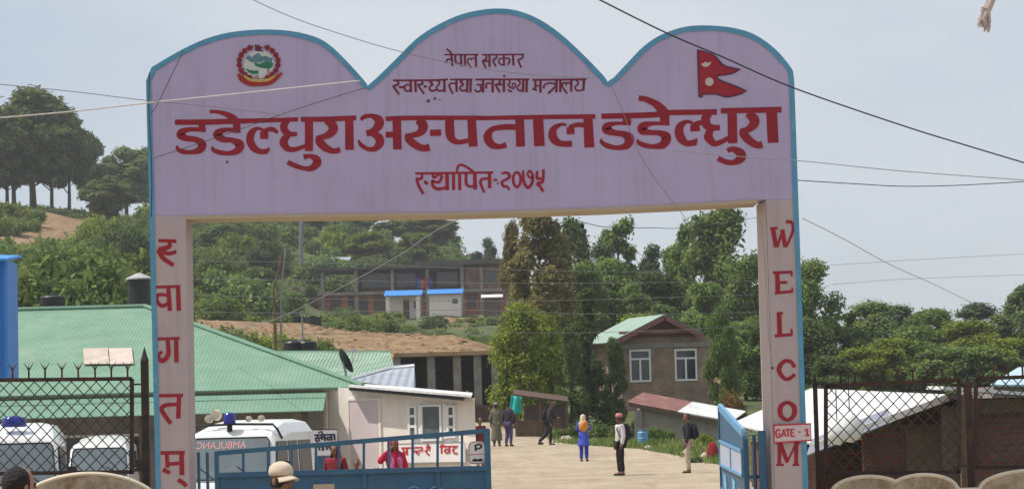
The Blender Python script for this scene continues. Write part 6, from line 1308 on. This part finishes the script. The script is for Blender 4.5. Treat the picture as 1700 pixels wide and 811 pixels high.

■ ■ ■

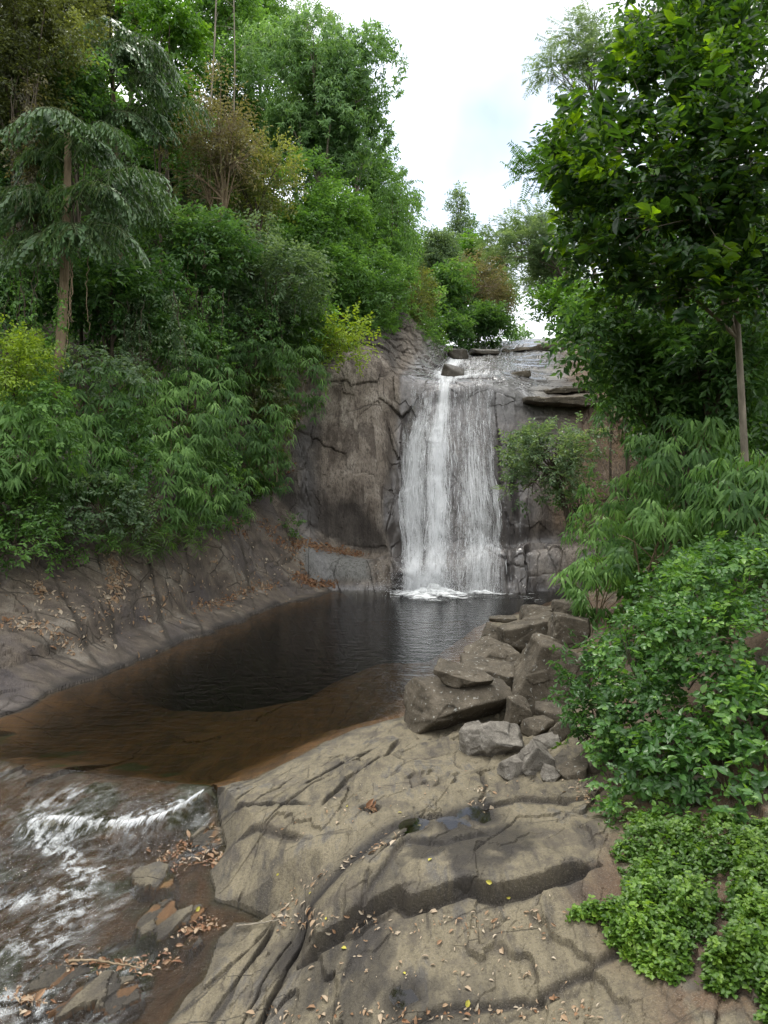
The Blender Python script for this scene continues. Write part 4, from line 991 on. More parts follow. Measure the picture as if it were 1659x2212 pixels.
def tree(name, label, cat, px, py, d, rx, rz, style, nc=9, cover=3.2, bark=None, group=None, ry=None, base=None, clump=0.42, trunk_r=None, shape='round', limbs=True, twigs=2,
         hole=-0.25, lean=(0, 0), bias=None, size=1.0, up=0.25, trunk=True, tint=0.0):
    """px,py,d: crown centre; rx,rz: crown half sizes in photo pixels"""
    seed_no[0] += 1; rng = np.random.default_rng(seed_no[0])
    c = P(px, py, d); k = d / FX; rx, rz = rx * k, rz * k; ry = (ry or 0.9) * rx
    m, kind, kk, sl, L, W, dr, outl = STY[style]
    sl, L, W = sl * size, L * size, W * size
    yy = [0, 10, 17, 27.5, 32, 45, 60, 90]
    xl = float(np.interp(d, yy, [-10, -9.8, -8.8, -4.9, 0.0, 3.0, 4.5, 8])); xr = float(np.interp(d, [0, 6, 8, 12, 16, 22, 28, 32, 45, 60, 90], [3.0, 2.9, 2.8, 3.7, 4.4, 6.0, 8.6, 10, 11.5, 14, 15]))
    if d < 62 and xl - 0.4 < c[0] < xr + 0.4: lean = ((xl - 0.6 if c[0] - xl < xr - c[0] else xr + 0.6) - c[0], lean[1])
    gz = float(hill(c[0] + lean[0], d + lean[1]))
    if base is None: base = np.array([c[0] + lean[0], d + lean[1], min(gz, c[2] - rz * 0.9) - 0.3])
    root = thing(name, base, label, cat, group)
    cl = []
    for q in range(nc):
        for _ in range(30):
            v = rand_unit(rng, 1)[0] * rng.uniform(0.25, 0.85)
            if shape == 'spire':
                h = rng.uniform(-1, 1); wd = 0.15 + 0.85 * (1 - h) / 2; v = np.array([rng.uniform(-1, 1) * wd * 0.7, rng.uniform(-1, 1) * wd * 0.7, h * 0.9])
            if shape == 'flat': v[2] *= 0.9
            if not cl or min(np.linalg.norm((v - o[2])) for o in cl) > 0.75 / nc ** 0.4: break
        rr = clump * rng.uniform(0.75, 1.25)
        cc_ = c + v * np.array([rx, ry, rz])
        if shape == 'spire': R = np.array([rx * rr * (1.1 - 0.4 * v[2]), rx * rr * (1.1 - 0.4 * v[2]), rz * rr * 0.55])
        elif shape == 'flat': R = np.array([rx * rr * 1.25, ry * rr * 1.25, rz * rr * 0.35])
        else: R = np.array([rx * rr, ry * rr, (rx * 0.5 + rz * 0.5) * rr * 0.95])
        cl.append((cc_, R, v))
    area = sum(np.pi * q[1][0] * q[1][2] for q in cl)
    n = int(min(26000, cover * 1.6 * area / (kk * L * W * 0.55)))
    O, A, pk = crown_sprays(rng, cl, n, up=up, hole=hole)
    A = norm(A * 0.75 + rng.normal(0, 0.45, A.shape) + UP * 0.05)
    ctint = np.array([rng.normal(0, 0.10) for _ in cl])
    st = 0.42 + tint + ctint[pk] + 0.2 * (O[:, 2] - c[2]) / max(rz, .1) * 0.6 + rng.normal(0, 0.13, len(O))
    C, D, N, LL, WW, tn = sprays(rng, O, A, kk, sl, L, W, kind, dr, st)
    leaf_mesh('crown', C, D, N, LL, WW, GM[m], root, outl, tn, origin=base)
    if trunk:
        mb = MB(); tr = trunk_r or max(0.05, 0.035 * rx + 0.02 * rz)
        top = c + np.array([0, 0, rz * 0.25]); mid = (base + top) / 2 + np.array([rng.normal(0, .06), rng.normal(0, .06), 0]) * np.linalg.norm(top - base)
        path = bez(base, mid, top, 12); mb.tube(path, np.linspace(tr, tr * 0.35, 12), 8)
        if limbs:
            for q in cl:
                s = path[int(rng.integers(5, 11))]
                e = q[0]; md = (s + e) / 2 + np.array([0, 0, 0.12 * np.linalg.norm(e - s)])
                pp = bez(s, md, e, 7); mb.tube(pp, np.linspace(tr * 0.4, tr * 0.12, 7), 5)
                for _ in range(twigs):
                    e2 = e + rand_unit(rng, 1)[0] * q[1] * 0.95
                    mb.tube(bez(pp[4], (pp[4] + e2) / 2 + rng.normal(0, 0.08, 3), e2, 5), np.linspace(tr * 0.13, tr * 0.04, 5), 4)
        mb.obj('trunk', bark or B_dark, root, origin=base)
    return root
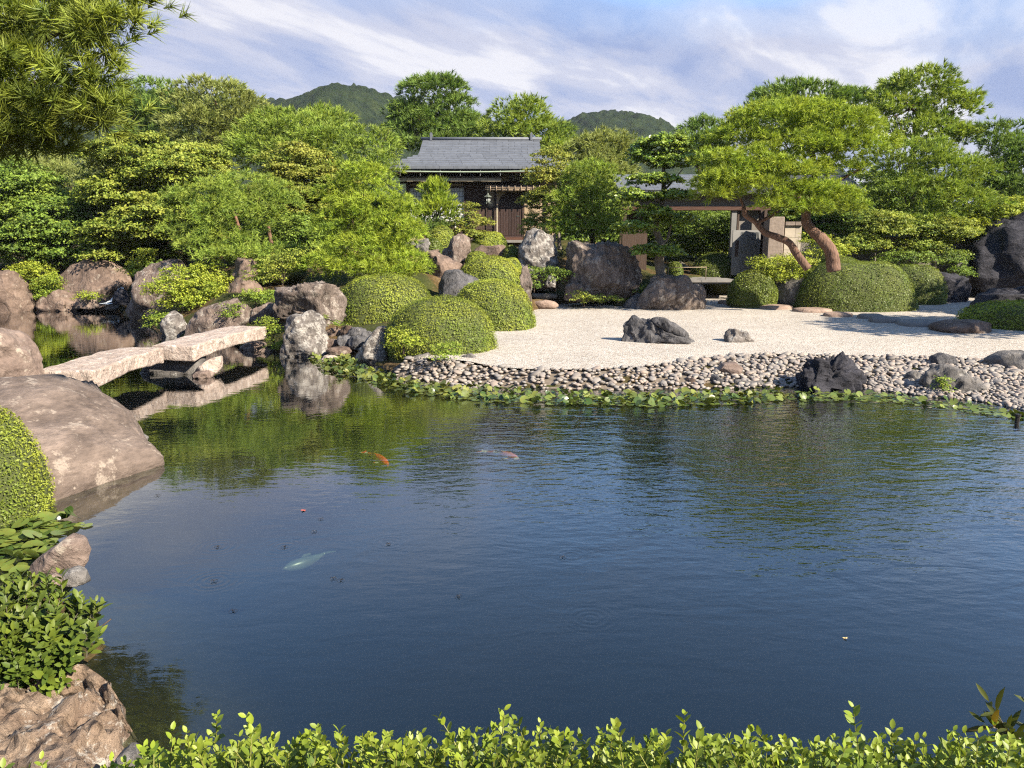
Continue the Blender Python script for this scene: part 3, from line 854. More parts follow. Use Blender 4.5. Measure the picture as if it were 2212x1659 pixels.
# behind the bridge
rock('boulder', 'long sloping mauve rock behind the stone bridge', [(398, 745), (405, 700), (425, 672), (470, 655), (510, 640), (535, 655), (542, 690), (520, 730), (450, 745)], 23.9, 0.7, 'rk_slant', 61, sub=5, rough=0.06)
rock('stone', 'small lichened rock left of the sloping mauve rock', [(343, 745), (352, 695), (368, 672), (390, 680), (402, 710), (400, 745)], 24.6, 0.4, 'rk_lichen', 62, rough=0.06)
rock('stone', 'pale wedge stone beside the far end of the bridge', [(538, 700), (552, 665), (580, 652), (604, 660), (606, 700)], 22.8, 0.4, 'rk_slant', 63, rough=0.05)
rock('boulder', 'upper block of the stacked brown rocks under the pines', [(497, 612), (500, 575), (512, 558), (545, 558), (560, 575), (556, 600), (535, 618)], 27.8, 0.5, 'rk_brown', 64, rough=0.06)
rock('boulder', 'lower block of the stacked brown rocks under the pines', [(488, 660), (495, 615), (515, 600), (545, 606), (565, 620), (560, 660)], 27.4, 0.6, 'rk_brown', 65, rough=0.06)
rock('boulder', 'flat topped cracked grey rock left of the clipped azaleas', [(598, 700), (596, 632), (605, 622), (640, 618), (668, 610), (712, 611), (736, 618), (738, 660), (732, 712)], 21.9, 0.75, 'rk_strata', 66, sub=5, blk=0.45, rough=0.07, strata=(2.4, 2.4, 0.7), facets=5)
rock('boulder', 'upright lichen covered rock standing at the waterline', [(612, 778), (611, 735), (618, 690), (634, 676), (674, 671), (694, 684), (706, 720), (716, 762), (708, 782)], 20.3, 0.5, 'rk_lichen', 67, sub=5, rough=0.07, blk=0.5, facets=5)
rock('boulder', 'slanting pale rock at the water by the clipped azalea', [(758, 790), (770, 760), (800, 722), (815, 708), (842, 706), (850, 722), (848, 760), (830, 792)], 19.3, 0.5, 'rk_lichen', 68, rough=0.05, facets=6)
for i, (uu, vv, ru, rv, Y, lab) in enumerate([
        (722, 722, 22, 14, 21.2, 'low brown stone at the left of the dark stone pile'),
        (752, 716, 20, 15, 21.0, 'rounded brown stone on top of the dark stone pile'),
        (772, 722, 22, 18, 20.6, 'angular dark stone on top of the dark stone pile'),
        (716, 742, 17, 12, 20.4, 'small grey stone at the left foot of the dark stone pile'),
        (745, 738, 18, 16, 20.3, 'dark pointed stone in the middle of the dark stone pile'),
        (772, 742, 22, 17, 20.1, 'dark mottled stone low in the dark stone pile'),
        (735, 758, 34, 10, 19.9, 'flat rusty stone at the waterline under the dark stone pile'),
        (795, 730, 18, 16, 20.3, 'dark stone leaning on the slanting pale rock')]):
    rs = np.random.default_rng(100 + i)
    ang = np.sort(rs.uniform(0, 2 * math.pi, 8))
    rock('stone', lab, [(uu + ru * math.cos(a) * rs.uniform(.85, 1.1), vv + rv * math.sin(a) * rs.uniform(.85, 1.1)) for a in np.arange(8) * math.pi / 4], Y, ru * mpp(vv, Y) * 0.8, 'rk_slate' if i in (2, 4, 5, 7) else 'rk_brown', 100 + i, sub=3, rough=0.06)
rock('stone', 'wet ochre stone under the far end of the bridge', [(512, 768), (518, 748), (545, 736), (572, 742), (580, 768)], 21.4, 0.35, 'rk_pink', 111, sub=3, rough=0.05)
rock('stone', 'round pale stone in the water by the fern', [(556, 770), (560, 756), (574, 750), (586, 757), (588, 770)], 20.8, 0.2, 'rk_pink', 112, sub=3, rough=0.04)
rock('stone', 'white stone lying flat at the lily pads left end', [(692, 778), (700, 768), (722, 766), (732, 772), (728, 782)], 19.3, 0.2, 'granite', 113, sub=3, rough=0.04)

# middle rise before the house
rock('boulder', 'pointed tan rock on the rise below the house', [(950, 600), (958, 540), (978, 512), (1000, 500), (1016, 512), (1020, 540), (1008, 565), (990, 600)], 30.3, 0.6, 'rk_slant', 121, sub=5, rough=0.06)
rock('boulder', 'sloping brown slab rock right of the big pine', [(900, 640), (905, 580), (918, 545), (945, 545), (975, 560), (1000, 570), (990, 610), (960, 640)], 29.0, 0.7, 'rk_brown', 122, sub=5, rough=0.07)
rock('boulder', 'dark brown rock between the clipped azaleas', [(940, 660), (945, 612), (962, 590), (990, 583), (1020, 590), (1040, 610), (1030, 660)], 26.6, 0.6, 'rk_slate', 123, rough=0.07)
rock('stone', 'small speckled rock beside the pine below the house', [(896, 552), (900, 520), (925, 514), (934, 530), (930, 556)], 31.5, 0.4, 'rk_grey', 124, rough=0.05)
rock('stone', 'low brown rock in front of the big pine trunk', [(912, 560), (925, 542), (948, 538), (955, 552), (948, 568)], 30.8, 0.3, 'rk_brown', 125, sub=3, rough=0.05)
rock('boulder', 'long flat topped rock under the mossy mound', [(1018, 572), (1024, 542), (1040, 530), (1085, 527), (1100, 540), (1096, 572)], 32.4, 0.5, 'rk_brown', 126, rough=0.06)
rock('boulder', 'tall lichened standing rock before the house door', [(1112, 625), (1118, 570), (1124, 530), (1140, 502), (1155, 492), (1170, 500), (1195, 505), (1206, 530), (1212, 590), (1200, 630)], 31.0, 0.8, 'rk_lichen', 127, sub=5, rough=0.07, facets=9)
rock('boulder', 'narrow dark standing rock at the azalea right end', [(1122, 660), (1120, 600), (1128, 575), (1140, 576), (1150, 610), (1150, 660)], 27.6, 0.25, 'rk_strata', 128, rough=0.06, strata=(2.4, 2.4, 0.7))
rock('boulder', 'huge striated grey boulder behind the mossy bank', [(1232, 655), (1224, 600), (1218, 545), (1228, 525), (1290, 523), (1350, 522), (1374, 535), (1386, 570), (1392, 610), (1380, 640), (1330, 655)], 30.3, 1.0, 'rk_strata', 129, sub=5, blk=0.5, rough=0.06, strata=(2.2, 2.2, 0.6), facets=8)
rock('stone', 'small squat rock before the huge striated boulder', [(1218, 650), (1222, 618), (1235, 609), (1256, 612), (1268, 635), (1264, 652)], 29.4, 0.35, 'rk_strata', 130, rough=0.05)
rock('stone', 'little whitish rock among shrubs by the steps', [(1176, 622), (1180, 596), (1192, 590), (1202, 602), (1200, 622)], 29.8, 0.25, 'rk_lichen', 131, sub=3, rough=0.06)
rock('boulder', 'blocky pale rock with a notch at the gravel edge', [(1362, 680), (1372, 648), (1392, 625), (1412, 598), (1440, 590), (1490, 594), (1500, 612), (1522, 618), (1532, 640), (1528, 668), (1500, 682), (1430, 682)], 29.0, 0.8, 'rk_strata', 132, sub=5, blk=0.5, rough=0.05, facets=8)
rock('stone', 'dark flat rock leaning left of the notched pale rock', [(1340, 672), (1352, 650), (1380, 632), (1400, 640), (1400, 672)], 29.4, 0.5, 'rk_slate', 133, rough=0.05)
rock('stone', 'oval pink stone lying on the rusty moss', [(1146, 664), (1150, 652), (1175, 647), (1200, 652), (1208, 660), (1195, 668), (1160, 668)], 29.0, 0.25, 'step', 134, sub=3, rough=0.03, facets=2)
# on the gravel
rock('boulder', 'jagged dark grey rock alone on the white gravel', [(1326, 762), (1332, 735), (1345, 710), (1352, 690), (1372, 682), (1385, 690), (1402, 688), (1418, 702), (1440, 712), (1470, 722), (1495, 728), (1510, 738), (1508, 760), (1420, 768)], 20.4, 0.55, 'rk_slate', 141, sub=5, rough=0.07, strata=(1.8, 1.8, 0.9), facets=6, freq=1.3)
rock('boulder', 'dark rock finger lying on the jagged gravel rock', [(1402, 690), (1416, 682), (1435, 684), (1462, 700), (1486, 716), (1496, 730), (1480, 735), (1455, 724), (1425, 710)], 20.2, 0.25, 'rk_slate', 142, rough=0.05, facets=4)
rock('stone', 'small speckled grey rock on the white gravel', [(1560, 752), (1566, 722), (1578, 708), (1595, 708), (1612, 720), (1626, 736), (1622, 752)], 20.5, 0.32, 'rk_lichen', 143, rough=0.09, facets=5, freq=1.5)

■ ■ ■

[Given request] Starting at the line that contains "st = 0.42 +", set down every line up to and including the line that contains "C, D, N, LL, WW, tn", exactly as given, and no other line.

[Result for this exercise]
    st = 0.42 + tint + ctint[pk] + 0.2 * (O[:, 2] - c[2]) / max(rz, .1) * 0.6 + rng.normal(0, 0.13, len(O))
    C, D, N, LL, WW, tn = sprays(rng, O, A, kk, sl, L, W, kind, dr, st)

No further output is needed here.